Item 3.01. Notice of Delisting or Failure to Satisfy a Continued Listing Rule or Standard; Transfer of Listing

 

On January 22, 2024, Nauticus Robotics, Inc. (the “Company”) received written notice from Nasdaq notifying it that the average closing bid price of the Company’s shares of common stock was below the minimum closing bid price of $1 per share during the last 30 consecutive trading days, as required for continued listing on the Nasdaq under Nasdaq’s listing rules (the “Rules”).

 

The notice has no immediate impact on the listing of the Company’s common stock and warrants, which will continue to be listed and trade on Nasdaq subject to the Company’s continued compliance with the other listing requirements of the Rules. The Company’s securities will have an added indicator on NASDAQ.com indicating that it is non-compliant.

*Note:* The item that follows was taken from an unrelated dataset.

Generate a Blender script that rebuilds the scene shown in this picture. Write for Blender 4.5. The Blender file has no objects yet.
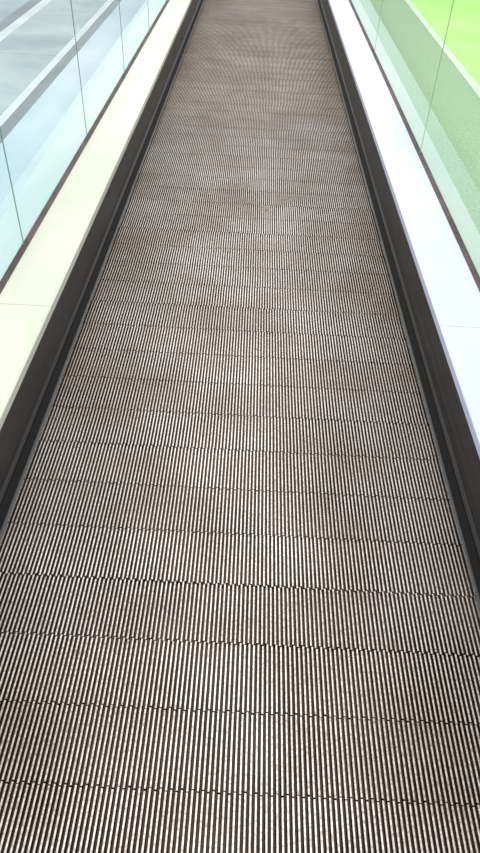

Pursuant to the Rules, the Company has 180 days to cure the deficiency and regain compliance with the minimum bid price (subject to additional time periods for which the Company may be eligible). The Company intends to monitor the closing bid price for its securities and explore available options to regain compliance within the proscribed time period.

 

In the event the Company does not evidence compliance with the minimum bid price requirement during the 180-day grace period, it is expected that Nasdaq would notify the Company that its securities are subject to delisting. At such time, the Company may appeal such determination to a Nasdaq Hearings Panel (the “Panel”) and it is expected that the Company’s securities would continue to be listed and available to trade on Nasdaq at least pending the completion of the appeal process. There can be no assurance that any such appeal would be successful or that the Company would be able to evidence compliance with the terms of any extension that may be granted by the Panel.

 

 

 

 

 

SIGNATURE

 

Pursuant to the requirements of the Securities Exchange Act of 1934, the registrant has duly caused this report to be signed on its behalf by the undersigned hereunto duly authorized.

 

Dated: January 26, 2024  Nauticus Robotics, Inc.